COLLECTED MATERIAL:
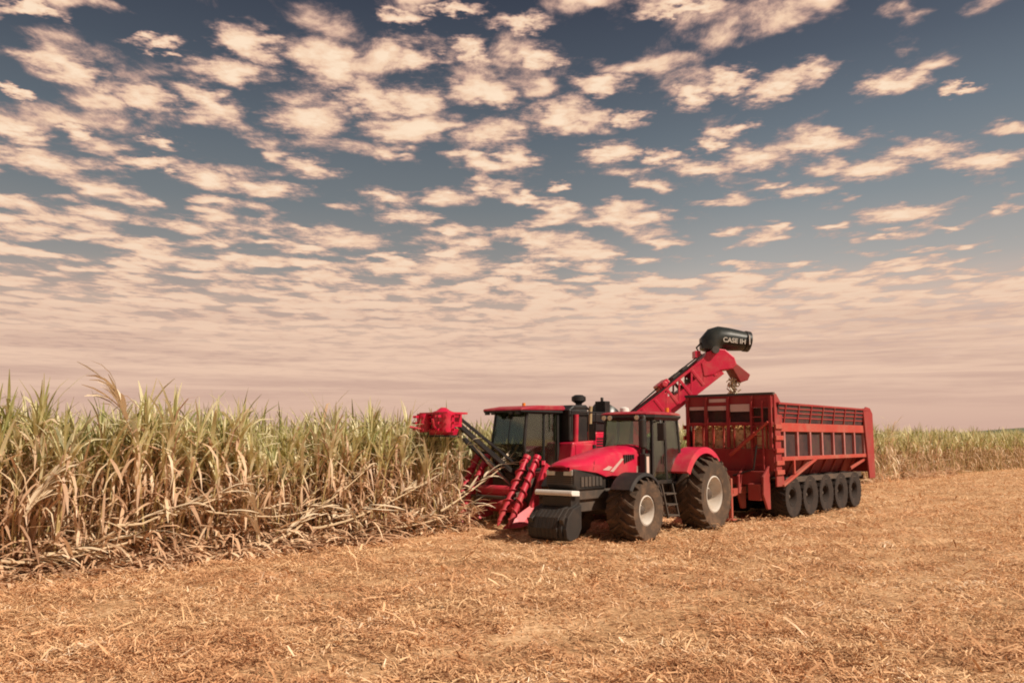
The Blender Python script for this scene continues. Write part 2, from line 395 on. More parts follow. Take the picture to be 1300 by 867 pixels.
def stalks(base, top, rad, n=4):
    n_ = len(base); V_ = np.zeros((n_, 2, n, 3))
    for k_ in range(n):
        a = 2 * math.pi * k_ / n; off = np.array([math.cos(a), math.sin(a), 0])
        V_[:, 0, k_] = base + off * rad[:, None]; V_[:, 1, k_] = top + off * (rad * .75)[:, None]
    b = (np.arange(n_) * 2 * n)[:, None]
    q = np.concatenate([b + np.array([k_, (k_+1) % n, n + (k_+1) % n, n + k_])[None] for k_ in range(n)], 0)
    return V_.reshape(-1, 3), q
def U(a, b, n_): return rng.uniform(a, b, n_)

def cane_parts(px, py, full=True, hs=1.0):
    """geometry for many cane plants at once"""
    n_ = len(px); hm = 1 + .13 * np.sin(px * 2.1 + py * 1.3) * np.sin(px * .8 - py * 1.9 + 1) + .05 * np.sin(px * 4.3 - py * 3.1) if len(px) > 1 else np.ones(1)
    fx_ = (px - A0.x) * FW.x + (py - A0.y) * FW.y
    hm = hm * (1 + .055 * np.clip((fx_ - 4) / 10, 0, 1)) if n_ > 1 else hm
    H = U(1.75, 2.45, n_) * hs * hm
    lean = U(-.14, .14, (n_, 2)) * 1.4
    base = np.stack([px, py, gz(px, py) - .03], 1)
    top = base + np.stack([lean[:, 0] * H, lean[:, 1] * H, H], 1)
    out = [(*stalks(base, top, U(.016, .026, n_)), 0)]
    def along(k, lo, hi):
        i = np.repeat(np.arange(n_), k); t = U(lo, hi, len(i))[:, None]
        return i, base[i] + (top[i] - base[i]) * t, t[:, 0]
    ng = 7 if full else 5
    i, p, t = along(ng, .74, 1.0)                      # green arching blades
    out.append((*blades(p, U(0, 2*math.pi, len(i)), U(.55, 1.1, len(i)) * hs, U(.04, .08, len(i)), U(1.05, 1.5, len(i)), U(.2, 1.7, len(i)), 4), 1))
    i, p, t = along(3, .9, 1.0)                        # upright spears
    out.append((*blades(p, U(0, 2*math.pi, len(i)), U(.5, 1.0, len(i)) * hs, U(.03, .055, len(i)), U(1.3, 1.55, len(i)), U(0, .6, len(i)), 3), 1))
    nd = 19 if full else 7
    i, p, t = along(nd, .10, 1.0)                      # dry leaves hanging down the stalk
    out.append((*blades(p, U(0, 2*math.pi, len(i)), U(.35, .95, len(i)), U(.035, .075, len(i)), U(-1.3, 1.5, len(i)), U(.1, 2.0, len(i)), 3), 2))
    return out

# ------------------------------------------------------------------ standing cane
def fr_np(x, y): return A0.x + FW.x * x + NL.x * y, A0.y + FW.y * x + NL.y * y
EDGE_F, EDGE_B = -3.95, -5.35                          # cane face ahead of and behind the harvester
def ok(x, y): return ((x > .65) & (y > -4.8) & (y < -4.05)) | (y < EDGE_B) | ((x > 1.15) & (y < EDGE_F))
# 300 plants of the face stand as things of their own
protos = []
for k_ in range(10):
    st_ = rng.bit_generator.state
    parts = cane_parts(np.array([0.]), np.array([0.]), True)
    for p_ in parts: p_[0][:, 2] -= gz(np.array([0.]), np.array([0.]))[0]
    (v0, q0, _), gA, gB, dA = parts
    gv, gq, _m = join([gA, gB]); protos.append(((v0, q0), (gv, gq), (dA[0], dA[1])))
pm = []
for k_, (a_, b_, c_) in enumerate(protos):
    ms = []
    for nm, (v_, q_), mt in (('cane_plant', a_, 'stalk'), ('green_blades', b_, 'green'), ('dry_leaves', c_, 'dry')):
        me_o = np_mesh(nm, v_, q_, [mt]); ms.append(me_o.data); bpy.data.objects.remove(me_o)
    pm.append(ms)
def cane_label(side):
    return 'upright sugar cane plant with green tops in the standing cane face'
cnt = 0
def place_cane(x, y):
    wx, wy = fr_np(x, y); ms = random.choice(pm)
    o = bpy.data.objects.new('cane_plant', ms[0]); C.objects.link(o)
    o.location = (wx, wy, float(gz(np.array([wx]), np.array([wy]))[0])); o.rotation_euler = (0, 0, random.uniform(0, 6.28)); s_ = random.uniform(.9, 1.1) * (1 + .055 * min(1, max(0, (x - 4) / 10))) * (1 + .13 * math.sin(wx * 2.1 + wy * 1.3) * math.sin(wx * .8 - wy * 1.9 + 1)); o.scale = (s_, s_, s_)
    o['label'] = cane_label(0); o['category'] = 'sugar cane'; o['group'] = 'sugar cane plants in the standing face'
    for nm, me_ in (('green_blades', ms[1]), ('dry_leaves', ms[2])):
        c_ = bpy.data.objects.new(nm, me_); C.objects.link(c_); c_.parent = o
for k_ in range(240):
    place_cane(random.uniform(1.3, 17), EDGE_F - random.random() ** 1.3 * 1.1)
for k_ in range(60):
    place_cane(random.uniform(-42, -22), EDGE_B - random.random() ** 1.3 * .8)
# the rest of the field
parts = []
def field(x0, x1, y0, y1, dens_, full, hs=1.0):
    n_ = int((x1 - x0) * (y1 - y0) * dens_)
    lx, ly = U(x0, x1, n_), U(y0, y1, n_)
    ly = np.round(ly / .75) * .75 + rng.normal(0, .12, n_)
    m_ = ok(lx, ly) & (ly > y0) & (ly < y1)
    wx, wy = fr_np(lx[m_], ly[m_]); parts.extend(cane_parts(wx, wy, full, hs))
field(-30, 24, -6.6, -3.95, 9, True)
field(-30, 26, -13, -6.6, 5, False)
field(-80, -30, -8, -5.2, 6, False)
field(-80, -30, -16, -8, 3, False)
field(-170, -80, -16, -5.2, 2, False, 1.05)
v_, q_, m_ = join(parts)
np_mesh('sugar_cane_field', v_, q_, ['stalk', 'green', 'dry'], m_, kind='stuff', label='mass of standing sugar cane behind the front plants')

# dry leaf litter and lodged leaves along the foot of the face
def litter(n_, x0, x1, ylo, yhi, zmax, lw=(.5, 1.3), el=(-.2, .8), ww=(.03, .08)):
    lx = U(x0, x1, n_); ly = U(ylo, yhi, n_)
    wx, wy = fr_np(lx, ly)
    z = gz(wx, wy) + U(.01, 1, n_) ** 1.6 * zmax
    return (*blades(np.stack([wx, wy, z], 1), U(0, 2*math.pi, n_), U(*lw, n_) * .75, U(*ww, n_), U(*el, n_), U(.2, 1.7, n_), 4, .3), 0)
lp = [litter(3400, .8, 19, -4.6, -3.65, .55), litter(1900, 4, 19, -4.0, -3.2, .22, (.4, 1.2), (-.1, .5)),
      litter(500, 9, 19, -3.4, -2.75, .12, (.4, 1.1), (-.1, .3)), litter(1500, -45, -8, -5.9, -5.0, .4),
      litter(1300, 1.2, 19, -4.9, -3.9, 1.4, (.4, 1.1), (-1.2, .9))]
lp += [litter(900, -8, 5.5, 7.3, 8.7, .04, (.12, .6), (-.2, .35), (.008, .026)), litter(350, -2, 9, 4.0, 5.2, .03, (.12, .5), (-.2, .35), (.008, .024))]
v_, q_, m_ = join(lp)
np_mesh('cane_litter', v_, q_, ['litter'], m_, kind='stuff', label='tangle of dry fallen cane leaves along the foot of the standing cane')

# cut straw spread over the field
def straw(n_):
    dpt = np.exp(U(math.log(6.2), math.log(75), n_)); lat = U(-.72, .95, n_) * dpt * .98
    L_ = U(.02, .14, n_) * np.interp(dpt, [6, 30, 75], [1, 1.5, 2.4]); Wd = U(.006, .018, n_) * np.interp(dpt, [6, 30, 75], [1, 1.9, 3])
    rx = (lat - A0.x) * NL.x + (dpt - A0.y) * NL.y; fx = (lat - A0.x) * FW.x + (dpt - A0.y) * FW.y
    keep = (rx > -3.9) | ((fx < 0.5) & (rx > -5.4))
    dpt, lat, L_, Wd = dpt[keep], lat[keep], L_[keep], Wd[keep]; n_ = len(dpt)
    # loose windrows: thicker in patches
    al = (lat - A0.x) * FW.x + (dpt - A0.y) * FW.y; ac = (lat - A0.x) * NL.x + (dpt - A0.y) * NL.y
    pn = .35 * vn(lat, dpt, 1.7) + .30 * vn(lat, dpt, 4.1) + .35 * vn(al * .2, ac, 1.1) - .16 * np.exp(-((ac - 8) / .4) ** 2) * ((al > -8) & (al < 6))
    k2 = rng.random(n_) < np.interp(pn, [.30, .42, .55], [.18, .62, 1.0])
    dpt, lat, L_, Wd, pn = dpt[k2], lat[k2], L_[k2], Wd[k2], pn[k2]; n_ = len(dpt)
    big = rng.random(n_) < .025; L_ = np.where(big, L_ * 2.6, L_); Wd = np.where(big, Wd * 1.9, Wd)
    z = gz(lat, dpt) + U(.002, .03, n_) + np.clip(pn - .45, 0, 1) * .22
    return blades(np.stack([lat, dpt, z], 1), U(0, 2*math.pi, n_), L_, Wd, U(-.2, .7, n_), U(0, .9, n_), 2, .6)
v_, q_ = straw(600000)
np_mesh('straw', v_, q_, ['straw'], kind='stuff', label='loose chopped straw covering the harvested field')

# leaning and lodged canes, each a thing
def from_pix(x, y, N_):     # point of the vertical plane y=N_ of the machine frame seen at photo pixel x, at the height seen at y
    dx, dz = (x - 650) / FPX, (433.5 - y) / FPX
    d = Vector((dx, cp - dz * sp, sp + dz * cp)); o_ = Vector((0, 0, CAM_H))
    t_ = (A0 + NL * N_ - o_).dot(NL) / d.dot(NL); return o_ + d * t_
LEAN = [
 ((395, 668), (545, 612), 'pale bent cane leaning over the dark gap midway along the cane face', .05),
 ((345, 690), (470, 590), 'long bleached cane sloping steeply up beside the middle of the cane face', .05),
 ((150, 668), (262, 632), 'whitish lodged cane lying at a low slant in the left cane face', .045),
 ((215, 655), (330, 603), 'straw coloured cane leaning above the low slanted one in the left cane face', .04),
 ((265, 650), (415, 640), 'nearly level grey-brown cane caught across the litter left of the middle', .035),
 ((560, 650), (655, 572), 'slanting pale cane that passes under the raised red topper arm', .045),
 ((440, 640), (463, 676), 'short broken cane hanging with its pale end pointing down', .05),
 ((0, 712), (120, 700), 'long pale cane lying flat on the litter at the left corner', .05),
 ((60, 703), (200, 672), 'tan cane lying across the dark litter near the left corner', .05),
 ((330, 690), (322, 640), 'upright pale broken stub of cane standing in front of the face', .045),
 ((30, 655), (62, 612), 'thin cane leaning right in front of the leftmost standing cane', .035),
 ((172, 560), (146, 494), 'dry tan dead cane with a bent tip rising above the green tops at the left', .022),
 ((500, 668), (598, 640), 'low bent cane lying between the middle litter and the harvester', .035),
]
for (a, b, lb, wd) in LEAN:
    NN = -3.62
    p0, p1 = from_pix(*a, NN), from_pix(*b, NN + random.uniform(-.15, .1)); p0.z = max(p0.z, .06); p1.z = max(p1.z, .08)
    L_ = (p1 - p0).length; base = p0.copy(); rt = empty('leaning_cane', base, 0, label=lb, category='sugar cane')
    d = p1 - p0; mid = d * .5 + Vector((0, 0, -.05 * L_))
    NJ = 13; pts_, rs_ = [], []; wob = [Vector((random.gauss(0, .012), random.gauss(0, .012), random.gauss(0, .014))) * L_ for _ in range(5)]
    for j in range(NJ):
        t_ = j / (NJ - 1); q_ = t_ * 4; i_ = min(3, int(q_)); c_ = d * t_ + Vector((0, 0, -.10 * L_ * t_ * (1 - t_) * 2)) + wob[i_].lerp(wob[i_ + 1], q_ - i_)
        for dt_, f_ in ((-.008, 1), (0, 1.35), (.008, 1)): pts_.append(c_ + d * dt_); rs_.append(wd * (.55 - .33 * t_) * f_)
    MB().tube(pts_, rs_, 6).build('stem', 'stem', rt, smooth=True)
    nb = 20; tt = U(.1, 1, nb); bp_ = np.array([list(d * float(q)) for q in tt]) + U(-.02, .02, (nb, 3))
    az0 = math.atan2(d.y, d.x)
    bv, bq = blades(bp_, az0 + rng.normal(0, .45, nb), U(.4, .9, nb), U(.05, .10, nb), math.atan2(d.z, d.xy.length) + U(-.35, .3, nb), U(.0, 1.3, nb), 4)
    np_mesh('leaf_blades', bv, bq, ['pale'], parent=rt, kind='stuff')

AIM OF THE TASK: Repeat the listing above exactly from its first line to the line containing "def U(a, b, n_): return rng.uniform(a, b, n_)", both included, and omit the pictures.

EXERCISE SOLUTION:
The Blender Python script for this scene continues. Write part 2, from line 395 on. More parts follow. Take the picture to be 1300 by 867 pixels.
def stalks(base, top, rad, n=4):
    n_ = len(base); V_ = np.zeros((n_, 2, n, 3))
    for k_ in range(n):
        a = 2 * math.pi * k_ / n; off = np.array([math.cos(a), math.sin(a), 0])
        V_[:, 0, k_] = base + off * rad[:, None]; V_[:, 1, k_] = top + off * (rad * .75)[:, None]
    b = (np.arange(n_) * 2 * n)[:, None]
    q = np.concatenate([b + np.array([k_, (k_+1) % n, n + (k_+1) % n, n + k_])[None] for k_ in range(n)], 0)
    return V_.reshape(-1, 3), q
def U(a, b, n_): return rng.uniform(a, b, n_)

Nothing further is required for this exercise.